Sunday musings
These days I am really thankful for Sundays I can take at a leisurely pace. I usually go for a Sunday evening service and have the earlier part of the day 'free'. This has been a real 'Sabbath' time for me, as long as I intentionally let it be so - without filling up the time with house chores (there's always something that can be tidied......). Every moment is valuable because it seems that the hours just fly and by 5 pm I am getting ready for the evening service.
Today I am catching up on some journaling that I have neglected over the past few days. It is a discipline I value, one that keeps me more attentive to the inner and outer landscapes of my life. The few days after my birthday were hectic and a few times I did lose my cool, becoming grumpy and self- pitying in the process. Thankfully, I recognized it earlier, before any 'damage' to others was done...but still the nagging feeling inside was not something very pleasant. A lesson I guess I will have to keep learning is that at fifty and beyond, life can slow down. I can allow myself to take the little rests and even siestas I need..... it is only a way of honoring the body God has given us. And the stress when I do not would not only register by the grumpiness but would actually be unhealthy for the body.
I watched the TV movie "Tuesdays with Morrie" again today.
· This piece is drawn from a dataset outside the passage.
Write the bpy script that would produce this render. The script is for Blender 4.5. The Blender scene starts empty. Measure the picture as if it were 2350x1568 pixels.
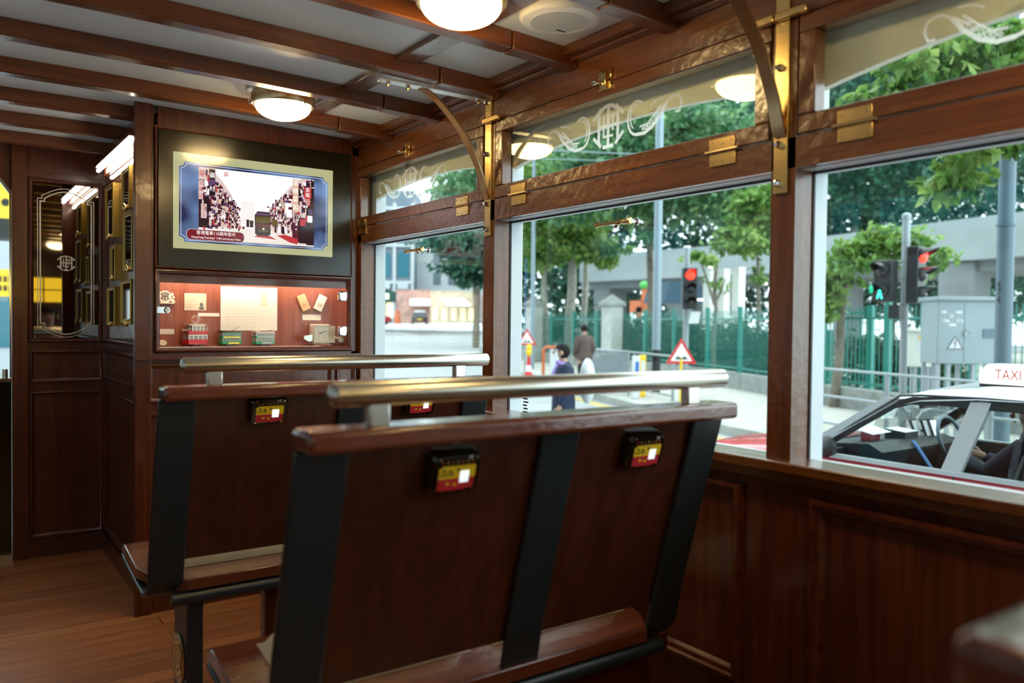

And many of his words struck a chord, especially because I am sometimes caught up in a swirl of activity (even though a more mundane sort than Morrie's ex student, the sports writer was) But in the whirl of things, the more important part of life gets sidelined. It is praiseworthy to be efficient and productive but it is also important to build relationships that last. I realize that when I get worn out by over activity, I have no deep desire to connect with others. It becomes perfunctory, mere socializing because I have no space for others in my heart (it is filled to the brim with keeping up the pace).
These times apart are refreshing. Even though I may not be able to get away to a 'quiet place', surrounded by the natural world, I have a quiet space at home, and often, like today, the birds sing outside my window. Even at midday the birds praise their Creator by being and doing what they are meant to be and do. So too with humankind; we are embodied spirits, made to praise, reverence and serve God, wearing Jesus' yoke.